Requirement:
Return the complete listing that follows, with each line reproduced exactly.

======== Data excerpt ========

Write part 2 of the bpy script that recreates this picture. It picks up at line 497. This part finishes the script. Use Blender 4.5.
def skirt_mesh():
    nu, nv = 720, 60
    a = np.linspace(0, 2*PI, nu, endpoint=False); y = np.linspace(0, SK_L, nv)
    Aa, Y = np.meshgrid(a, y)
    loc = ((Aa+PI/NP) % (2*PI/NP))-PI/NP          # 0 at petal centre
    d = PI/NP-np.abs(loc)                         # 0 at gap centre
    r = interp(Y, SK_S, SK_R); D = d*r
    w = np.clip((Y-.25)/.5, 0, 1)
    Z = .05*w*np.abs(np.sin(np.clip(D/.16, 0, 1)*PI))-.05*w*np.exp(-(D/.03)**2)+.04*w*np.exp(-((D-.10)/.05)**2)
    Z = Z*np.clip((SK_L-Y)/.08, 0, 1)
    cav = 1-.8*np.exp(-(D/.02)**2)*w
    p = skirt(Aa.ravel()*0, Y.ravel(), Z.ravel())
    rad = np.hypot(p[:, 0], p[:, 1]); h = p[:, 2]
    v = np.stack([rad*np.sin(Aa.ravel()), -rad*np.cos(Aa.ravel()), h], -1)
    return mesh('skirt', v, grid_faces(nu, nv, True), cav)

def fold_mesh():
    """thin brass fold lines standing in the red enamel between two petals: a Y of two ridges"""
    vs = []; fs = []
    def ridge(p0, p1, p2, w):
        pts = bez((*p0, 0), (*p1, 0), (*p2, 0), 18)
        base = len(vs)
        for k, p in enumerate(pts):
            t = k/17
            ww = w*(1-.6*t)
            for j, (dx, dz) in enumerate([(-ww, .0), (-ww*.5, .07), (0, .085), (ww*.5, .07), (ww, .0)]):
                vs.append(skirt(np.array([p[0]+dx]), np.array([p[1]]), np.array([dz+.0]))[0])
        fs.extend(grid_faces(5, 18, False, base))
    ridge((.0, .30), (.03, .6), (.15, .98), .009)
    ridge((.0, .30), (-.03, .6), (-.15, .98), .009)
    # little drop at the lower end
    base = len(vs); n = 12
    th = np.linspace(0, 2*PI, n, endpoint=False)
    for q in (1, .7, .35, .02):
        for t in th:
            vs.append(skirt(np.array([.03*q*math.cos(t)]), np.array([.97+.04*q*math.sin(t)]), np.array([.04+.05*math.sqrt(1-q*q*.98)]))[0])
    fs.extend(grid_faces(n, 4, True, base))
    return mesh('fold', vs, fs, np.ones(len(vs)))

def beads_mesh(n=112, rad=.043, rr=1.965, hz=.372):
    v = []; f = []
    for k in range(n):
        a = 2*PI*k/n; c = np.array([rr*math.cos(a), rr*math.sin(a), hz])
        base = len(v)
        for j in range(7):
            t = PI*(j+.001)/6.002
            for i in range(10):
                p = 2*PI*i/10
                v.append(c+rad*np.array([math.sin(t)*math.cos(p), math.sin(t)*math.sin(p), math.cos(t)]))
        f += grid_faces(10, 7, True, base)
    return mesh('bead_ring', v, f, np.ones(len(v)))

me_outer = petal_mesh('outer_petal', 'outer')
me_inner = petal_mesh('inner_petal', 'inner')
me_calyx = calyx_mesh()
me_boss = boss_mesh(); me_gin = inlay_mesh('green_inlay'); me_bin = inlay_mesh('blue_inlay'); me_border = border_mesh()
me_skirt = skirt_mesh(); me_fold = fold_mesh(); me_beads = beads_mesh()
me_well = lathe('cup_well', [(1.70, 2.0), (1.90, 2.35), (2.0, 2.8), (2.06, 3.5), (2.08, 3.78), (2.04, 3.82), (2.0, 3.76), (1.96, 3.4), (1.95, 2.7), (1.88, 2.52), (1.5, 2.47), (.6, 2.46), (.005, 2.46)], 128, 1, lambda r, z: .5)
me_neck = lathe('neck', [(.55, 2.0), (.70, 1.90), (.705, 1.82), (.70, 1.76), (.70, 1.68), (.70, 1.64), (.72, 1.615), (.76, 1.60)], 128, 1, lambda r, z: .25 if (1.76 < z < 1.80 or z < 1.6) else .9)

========

Result of this task:
Write part 2 of the bpy script that recreates this picture. It picks up at line 497. This part finishes the script. Use Blender 4.5.
def skirt_mesh():
    nu, nv = 720, 60
    a = np.linspace(0, 2*PI, nu, endpoint=False); y = np.linspace(0, SK_L, nv)
    Aa, Y = np.meshgrid(a, y)
    loc = ((Aa+PI/NP) % (2*PI/NP))-PI/NP          # 0 at petal centre
    d = PI/NP-np.abs(loc)                         # 0 at gap centre
    r = interp(Y, SK_S, SK_R); D = d*r
    w = np.clip((Y-.25)/.5, 0, 1)
    Z = .05*w*np.abs(np.sin(np.clip(D/.16, 0, 1)*PI))-.05*w*np.exp(-(D/.03)**2)+.04*w*np.exp(-((D-.10)/.05)**2)
    Z = Z*np.clip((SK_L-Y)/.08, 0, 1)
    cav = 1-.8*np.exp(-(D/.02)**2)*w
    p = skirt(Aa.ravel()*0, Y.ravel(), Z.ravel())
    rad = np.hypot(p[:, 0], p[:, 1]); h = p[:, 2]
    v = np.stack([rad*np.sin(Aa.ravel()), -rad*np.cos(Aa.ravel()), h], -1)
    return mesh('skirt', v, grid_faces(nu, nv, True), cav)

def fold_mesh():
    """thin brass fold lines standing in the red enamel between two petals: a Y of two ridges"""
    vs = []; fs = []
    def ridge(p0, p1, p2, w):
        pts = bez((*p0, 0), (*p1, 0), (*p2, 0), 18)
        base = len(vs)
        for k, p in enumerate(pts):
            t = k/17
            ww = w*(1-.6*t)
            for j, (dx, dz) in enumerate([(-ww, .0), (-ww*.5, .07), (0, .085), (ww*.5, .07), (ww, .0)]):
                vs.append(skirt(np.array([p[0]+dx]), np.array([p[1]]), np.array([dz+.0]))[0])
        fs.extend(grid_faces(5, 18, False, base))
    ridge((.0, .30), (.03, .6), (.15, .98), .009)
    ridge((.0, .30), (-.03, .6), (-.15, .98), .009)
    # little drop at the lower end
    base = len(vs); n = 12
    th = np.linspace(0, 2*PI, n, endpoint=False)
    for q in (1, .7, .35, .02):
        for t in th:
            vs.append(skirt(np.array([.03*q*math.cos(t)]), np.array([.97+.04*q*math.sin(t)]), np.array([.04+.05*math.sqrt(1-q*q*.98)]))[0])
    fs.extend(grid_faces(n, 4, True, base))
    return mesh('fold', vs, fs, np.ones(len(vs)))

def beads_mesh(n=112, rad=.043, rr=1.965, hz=.372):
    v = []; f = []
    for k in range(n):
        a = 2*PI*k/n; c = np.array([rr*math.cos(a), rr*math.sin(a), hz])
        base = len(v)
        for j in range(7):
            t = PI*(j+.001)/6.002
            for i in range(10):
                p = 2*PI*i/10
                v.append(c+rad*np.array([math.sin(t)*math.cos(p), math.sin(t)*math.sin(p), math.cos(t)]))
        f += grid_faces(10, 7, True, base)
    return mesh('bead_ring', v, f, np.ones(len(v)))

me_outer = petal_mesh('outer_petal', 'outer')
me_inner = petal_mesh('inner_petal', 'inner')
me_calyx = calyx_mesh()
me_boss = boss_mesh(); me_gin = inlay_mesh('green_inlay'); me_bin = inlay_mesh('blue_inlay'); me_border = border_mesh()
me_skirt = skirt_mesh(); me_fold = fold_mesh(); me_beads = beads_mesh()
me_well = lathe('cup_well', [(1.70, 2.0), (1.90, 2.35), (2.0, 2.8), (2.06, 3.5), (2.08, 3.78), (2.04, 3.82), (2.0, 3.76), (1.96, 3.4), (1.95, 2.7), (1.88, 2.52), (1.5, 2.47), (.6, 2.46), (.005, 2.46)], 128, 1, lambda r, z: .5)
me_neck = lathe('neck', [(.55, 2.0), (.70, 1.90), (.705, 1.82), (.70, 1.76), (.70, 1.68), (.70, 1.64), (.72, 1.615), (.76, 1.60)], 128, 1, lambda r, z: .25 if (1.76 < z < 1.80 or z < 1.6) else .9)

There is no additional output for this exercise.